Quick Links

In iOS 10, Apple made a small but fundamental change to the way touch ID users unlock their phone phone. If you're tired of seeing "Press home to open" or "Press home to unlock" every time to you grab your phone, here's how to switch it back to the way it was in iOS 9.

How Touch ID Changed (and Why)

Related: The Best New Features in iOS 10 (and How to Use Them)

When using an iOS 9 device with the Touch ID fingerprint recognition feature, you could simply press the home button on your device and it would wake and unlock the device in one clean swoop. Finger to home button, click, unlocked.

The lock screen itself and the unlocking process both got a big makeover with iOS 10. The most obvious change is the death of the slide-to-unlock feature. On prior versions of iOS--going all the back to the early days (long before finger print recognition)--you swiped right to unlock your phone (and put in a passcode if you used one). Even when Touch ID was introduced, the swipe-to-unlock feature remained.

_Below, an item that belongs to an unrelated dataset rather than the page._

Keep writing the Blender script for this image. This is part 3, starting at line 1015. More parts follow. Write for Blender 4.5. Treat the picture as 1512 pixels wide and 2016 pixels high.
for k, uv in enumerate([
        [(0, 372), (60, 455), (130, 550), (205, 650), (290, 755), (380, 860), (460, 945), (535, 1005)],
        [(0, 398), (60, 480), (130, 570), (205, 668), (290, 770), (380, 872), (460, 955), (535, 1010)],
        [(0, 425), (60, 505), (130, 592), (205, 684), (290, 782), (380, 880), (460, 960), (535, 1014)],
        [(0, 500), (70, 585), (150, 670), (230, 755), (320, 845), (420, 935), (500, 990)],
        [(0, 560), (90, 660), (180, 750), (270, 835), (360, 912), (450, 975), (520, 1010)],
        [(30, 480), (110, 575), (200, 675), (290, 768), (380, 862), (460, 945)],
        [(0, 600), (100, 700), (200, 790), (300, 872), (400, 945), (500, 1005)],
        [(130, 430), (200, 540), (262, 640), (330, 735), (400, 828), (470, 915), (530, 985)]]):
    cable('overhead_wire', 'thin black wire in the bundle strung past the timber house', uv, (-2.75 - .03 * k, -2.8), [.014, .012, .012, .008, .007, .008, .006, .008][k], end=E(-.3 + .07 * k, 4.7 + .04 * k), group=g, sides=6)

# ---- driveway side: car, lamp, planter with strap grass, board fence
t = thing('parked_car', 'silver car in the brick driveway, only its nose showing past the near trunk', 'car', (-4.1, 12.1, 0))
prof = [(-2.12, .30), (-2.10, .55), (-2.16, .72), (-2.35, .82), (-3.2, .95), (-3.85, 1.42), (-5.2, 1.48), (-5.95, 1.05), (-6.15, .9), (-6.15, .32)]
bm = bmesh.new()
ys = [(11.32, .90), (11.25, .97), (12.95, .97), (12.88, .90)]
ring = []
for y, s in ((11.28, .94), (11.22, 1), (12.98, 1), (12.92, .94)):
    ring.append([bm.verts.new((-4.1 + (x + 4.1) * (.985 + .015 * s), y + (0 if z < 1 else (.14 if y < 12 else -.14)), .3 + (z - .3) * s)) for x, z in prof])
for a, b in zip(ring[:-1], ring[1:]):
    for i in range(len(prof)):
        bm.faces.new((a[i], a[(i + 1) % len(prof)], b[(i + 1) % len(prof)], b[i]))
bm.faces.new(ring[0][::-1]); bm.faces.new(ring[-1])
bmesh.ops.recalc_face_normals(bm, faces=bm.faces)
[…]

In iOS 10, however, if you swipe right you don't unlock the phone. Instead, swiping will pull up the camera. If you swipe left, you'll pull up the lock screen widgets. In addition, the Touch ID unlock flow was tweaked slightly so that pressing on the home button still activates the screen and unlocks the device, but it doesn't return you to where you left off (e.g. the home screen page you were on or the app you were using). Instead the device unlocks and sits on the lock screen. If you want to return to where you were, à la iOS 9, you have to then click one more time.

Related: How to Troubleshoot the Most Common Touch ID Problems

That sounds entirely pointless, right? Well, in fairness to Apple, there is actually a benefit to their new method. When an iOS device is unlocked, the apps on the device have access to encrypted data. If you use the default iOS 10 Touch ID unlock method, this means that when you swipe right to open the camera, the camera isn't in tourist mode but has full access to your photo library. It also paves the way for Apple to allow other apps to appear on the lock screen system and access encrypted data.

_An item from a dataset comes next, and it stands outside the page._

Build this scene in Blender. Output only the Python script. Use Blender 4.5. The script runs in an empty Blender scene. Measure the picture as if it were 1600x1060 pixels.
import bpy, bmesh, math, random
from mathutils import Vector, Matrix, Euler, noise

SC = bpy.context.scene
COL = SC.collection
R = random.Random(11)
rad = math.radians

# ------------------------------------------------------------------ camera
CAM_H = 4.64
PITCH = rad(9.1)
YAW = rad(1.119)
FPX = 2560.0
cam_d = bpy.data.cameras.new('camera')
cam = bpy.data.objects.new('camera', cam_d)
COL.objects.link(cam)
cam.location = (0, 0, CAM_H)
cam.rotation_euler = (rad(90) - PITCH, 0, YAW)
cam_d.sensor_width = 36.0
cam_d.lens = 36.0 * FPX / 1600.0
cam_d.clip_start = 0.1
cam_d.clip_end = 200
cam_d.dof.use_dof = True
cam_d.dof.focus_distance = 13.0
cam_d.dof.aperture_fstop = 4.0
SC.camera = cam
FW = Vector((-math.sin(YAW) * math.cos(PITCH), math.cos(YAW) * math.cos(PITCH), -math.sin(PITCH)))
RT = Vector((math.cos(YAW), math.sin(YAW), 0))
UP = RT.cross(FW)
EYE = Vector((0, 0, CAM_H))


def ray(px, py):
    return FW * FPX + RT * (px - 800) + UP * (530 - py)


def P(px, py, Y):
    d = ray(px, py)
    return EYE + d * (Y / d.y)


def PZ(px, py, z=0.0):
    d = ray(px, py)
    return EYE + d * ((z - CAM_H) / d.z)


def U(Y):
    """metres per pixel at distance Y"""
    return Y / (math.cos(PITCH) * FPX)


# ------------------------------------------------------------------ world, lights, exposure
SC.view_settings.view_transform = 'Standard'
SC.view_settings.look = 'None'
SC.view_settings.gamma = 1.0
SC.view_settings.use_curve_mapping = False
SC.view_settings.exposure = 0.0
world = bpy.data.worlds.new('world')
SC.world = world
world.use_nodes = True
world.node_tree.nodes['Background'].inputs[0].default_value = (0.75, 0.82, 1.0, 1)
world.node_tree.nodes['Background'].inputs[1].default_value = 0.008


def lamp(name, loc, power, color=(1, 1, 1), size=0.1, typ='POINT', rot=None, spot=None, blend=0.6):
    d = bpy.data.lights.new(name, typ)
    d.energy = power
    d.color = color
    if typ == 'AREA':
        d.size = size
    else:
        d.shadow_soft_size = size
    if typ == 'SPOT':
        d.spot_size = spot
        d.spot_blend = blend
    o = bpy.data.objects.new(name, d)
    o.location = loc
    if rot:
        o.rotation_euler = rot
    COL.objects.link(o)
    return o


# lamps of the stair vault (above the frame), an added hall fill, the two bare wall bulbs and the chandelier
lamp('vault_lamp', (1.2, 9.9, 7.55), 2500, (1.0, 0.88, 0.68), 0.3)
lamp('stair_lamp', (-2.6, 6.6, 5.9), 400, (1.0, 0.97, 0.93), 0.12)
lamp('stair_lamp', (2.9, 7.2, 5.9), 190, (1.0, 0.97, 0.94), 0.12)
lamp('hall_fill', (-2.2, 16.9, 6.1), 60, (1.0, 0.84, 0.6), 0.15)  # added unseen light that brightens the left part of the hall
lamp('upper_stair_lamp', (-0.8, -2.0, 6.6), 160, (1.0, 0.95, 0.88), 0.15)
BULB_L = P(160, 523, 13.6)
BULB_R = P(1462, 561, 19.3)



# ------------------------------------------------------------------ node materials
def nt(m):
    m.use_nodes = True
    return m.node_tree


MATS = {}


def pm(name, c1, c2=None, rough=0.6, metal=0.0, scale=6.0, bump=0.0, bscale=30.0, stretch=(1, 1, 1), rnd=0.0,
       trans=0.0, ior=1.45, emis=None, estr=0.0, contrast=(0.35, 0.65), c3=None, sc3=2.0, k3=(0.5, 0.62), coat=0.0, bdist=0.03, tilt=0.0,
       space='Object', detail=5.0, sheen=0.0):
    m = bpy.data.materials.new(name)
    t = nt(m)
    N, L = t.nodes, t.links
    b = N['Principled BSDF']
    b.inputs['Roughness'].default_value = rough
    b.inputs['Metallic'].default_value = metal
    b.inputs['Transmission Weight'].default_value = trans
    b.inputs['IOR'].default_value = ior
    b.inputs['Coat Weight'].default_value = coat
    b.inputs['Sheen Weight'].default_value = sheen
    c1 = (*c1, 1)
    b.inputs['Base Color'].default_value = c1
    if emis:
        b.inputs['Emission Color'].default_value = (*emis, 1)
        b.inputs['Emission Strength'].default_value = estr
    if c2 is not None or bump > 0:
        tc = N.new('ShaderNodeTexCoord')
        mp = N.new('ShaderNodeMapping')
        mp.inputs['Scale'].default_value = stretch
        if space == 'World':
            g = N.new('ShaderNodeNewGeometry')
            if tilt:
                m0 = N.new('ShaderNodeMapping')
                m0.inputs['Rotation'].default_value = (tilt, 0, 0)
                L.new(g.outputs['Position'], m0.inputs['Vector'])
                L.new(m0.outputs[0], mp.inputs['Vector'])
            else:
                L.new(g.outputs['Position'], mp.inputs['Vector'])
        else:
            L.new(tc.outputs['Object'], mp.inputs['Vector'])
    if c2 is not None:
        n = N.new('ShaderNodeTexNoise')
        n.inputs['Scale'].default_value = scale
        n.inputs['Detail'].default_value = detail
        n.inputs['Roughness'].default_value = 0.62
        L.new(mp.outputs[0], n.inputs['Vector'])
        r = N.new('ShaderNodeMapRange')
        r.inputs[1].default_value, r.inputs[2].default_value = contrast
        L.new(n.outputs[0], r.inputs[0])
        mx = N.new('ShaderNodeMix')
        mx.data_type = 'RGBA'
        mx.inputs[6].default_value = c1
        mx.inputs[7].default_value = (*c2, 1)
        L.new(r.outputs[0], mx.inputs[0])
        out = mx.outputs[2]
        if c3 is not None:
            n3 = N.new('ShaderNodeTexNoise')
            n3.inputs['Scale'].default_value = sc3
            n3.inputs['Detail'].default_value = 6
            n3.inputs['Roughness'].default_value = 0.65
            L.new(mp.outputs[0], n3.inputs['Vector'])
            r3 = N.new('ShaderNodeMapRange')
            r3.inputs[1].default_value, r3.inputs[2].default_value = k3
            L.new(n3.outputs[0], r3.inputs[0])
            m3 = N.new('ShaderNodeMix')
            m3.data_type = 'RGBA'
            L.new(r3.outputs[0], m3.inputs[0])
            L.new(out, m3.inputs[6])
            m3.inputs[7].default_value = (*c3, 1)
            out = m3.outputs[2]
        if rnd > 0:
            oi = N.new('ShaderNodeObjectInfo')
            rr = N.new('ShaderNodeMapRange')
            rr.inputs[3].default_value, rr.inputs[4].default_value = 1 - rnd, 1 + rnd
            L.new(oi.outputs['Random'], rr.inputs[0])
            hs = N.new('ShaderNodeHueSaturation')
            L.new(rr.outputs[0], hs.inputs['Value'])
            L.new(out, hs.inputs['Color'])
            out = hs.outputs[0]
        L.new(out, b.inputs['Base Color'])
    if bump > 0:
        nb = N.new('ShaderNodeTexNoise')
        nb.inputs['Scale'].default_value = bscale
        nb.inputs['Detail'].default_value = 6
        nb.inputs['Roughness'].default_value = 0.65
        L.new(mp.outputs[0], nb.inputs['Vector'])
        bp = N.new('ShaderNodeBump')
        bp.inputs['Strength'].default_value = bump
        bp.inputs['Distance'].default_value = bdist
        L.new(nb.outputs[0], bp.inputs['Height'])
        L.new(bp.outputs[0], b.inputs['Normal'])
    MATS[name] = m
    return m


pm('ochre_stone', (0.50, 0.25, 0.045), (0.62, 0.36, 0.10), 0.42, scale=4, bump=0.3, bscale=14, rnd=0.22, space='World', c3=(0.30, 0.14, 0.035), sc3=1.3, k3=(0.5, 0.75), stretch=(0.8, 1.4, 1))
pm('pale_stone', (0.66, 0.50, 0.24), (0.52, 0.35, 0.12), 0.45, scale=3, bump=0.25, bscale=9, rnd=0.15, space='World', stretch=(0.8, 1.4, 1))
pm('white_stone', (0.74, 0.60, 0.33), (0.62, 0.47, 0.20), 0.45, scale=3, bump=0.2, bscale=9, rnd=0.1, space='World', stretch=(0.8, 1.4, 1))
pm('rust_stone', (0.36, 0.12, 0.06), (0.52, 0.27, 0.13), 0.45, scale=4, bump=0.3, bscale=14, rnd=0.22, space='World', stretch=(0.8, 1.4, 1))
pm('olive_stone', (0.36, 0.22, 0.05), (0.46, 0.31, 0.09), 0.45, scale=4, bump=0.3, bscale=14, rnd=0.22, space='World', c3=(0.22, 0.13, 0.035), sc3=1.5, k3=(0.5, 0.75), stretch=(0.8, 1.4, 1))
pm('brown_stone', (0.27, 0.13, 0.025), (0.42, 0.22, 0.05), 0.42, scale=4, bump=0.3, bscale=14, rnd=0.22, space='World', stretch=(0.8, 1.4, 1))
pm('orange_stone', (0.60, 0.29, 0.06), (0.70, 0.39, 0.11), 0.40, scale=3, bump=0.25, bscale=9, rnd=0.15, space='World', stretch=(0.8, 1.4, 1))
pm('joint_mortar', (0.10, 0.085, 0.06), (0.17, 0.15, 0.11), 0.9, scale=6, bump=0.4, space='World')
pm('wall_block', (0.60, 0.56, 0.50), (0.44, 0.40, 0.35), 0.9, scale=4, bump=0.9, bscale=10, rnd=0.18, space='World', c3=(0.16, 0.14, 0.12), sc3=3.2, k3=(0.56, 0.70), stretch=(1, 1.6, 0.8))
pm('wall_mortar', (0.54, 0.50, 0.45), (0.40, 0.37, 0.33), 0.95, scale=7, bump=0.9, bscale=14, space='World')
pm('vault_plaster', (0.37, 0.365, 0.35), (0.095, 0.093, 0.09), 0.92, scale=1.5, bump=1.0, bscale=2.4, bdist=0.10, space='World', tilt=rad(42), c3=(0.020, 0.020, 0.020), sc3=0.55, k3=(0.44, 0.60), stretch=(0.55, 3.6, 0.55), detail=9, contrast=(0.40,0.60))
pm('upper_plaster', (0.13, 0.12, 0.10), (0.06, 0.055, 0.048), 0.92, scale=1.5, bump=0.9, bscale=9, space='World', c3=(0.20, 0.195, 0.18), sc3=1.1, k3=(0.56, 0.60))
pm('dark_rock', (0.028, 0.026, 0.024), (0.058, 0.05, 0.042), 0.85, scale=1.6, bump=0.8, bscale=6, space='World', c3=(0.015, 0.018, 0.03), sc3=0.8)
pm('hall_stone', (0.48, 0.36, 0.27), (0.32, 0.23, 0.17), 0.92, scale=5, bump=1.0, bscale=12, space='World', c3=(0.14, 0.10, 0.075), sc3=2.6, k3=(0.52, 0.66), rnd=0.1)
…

While that sounds nice and all, we don't need that feature, and so far this is the most annoying change in iOS 10. With that in mind, let's change it back.

(Obviously, if you don't have a phone with a Touch ID-enabled home button, this isn't nearly as annoying a change--it just means you'll have to press the home button a second time instead of swiping to unlock. The below guide is intended for Touch ID Users only.)

Change the iOS 10 Touch ID Behavior Back to iOS 9's

Changing the behavior of the Touch ID unlock is trivial if you know where to look. To change the functionality back to the iOS 9 style you're familiar with, simply launch the Settings app.

Navigate in the Settings menu to the "General" entry and select it.

Scroll down a ways until you see the entry for "Accessibility". Select it.

In the Accessibility menu, again, scroll quite a bit until you see the entry for "Home Button" and select it.

In the Home Button menu you'll find an entry, turned off by default in iOS 10, labeled "Rest Finger to Unlock". Toggle it on, as seen below.

You can now press the Home button and, with a single press, both awake and unlock your iOS device.


While we can appreciate why Apple made the change (to facilitate access to secure apps from the lock screen), we also appreciate they left a method in to go back to the iOS 9 way of doing things.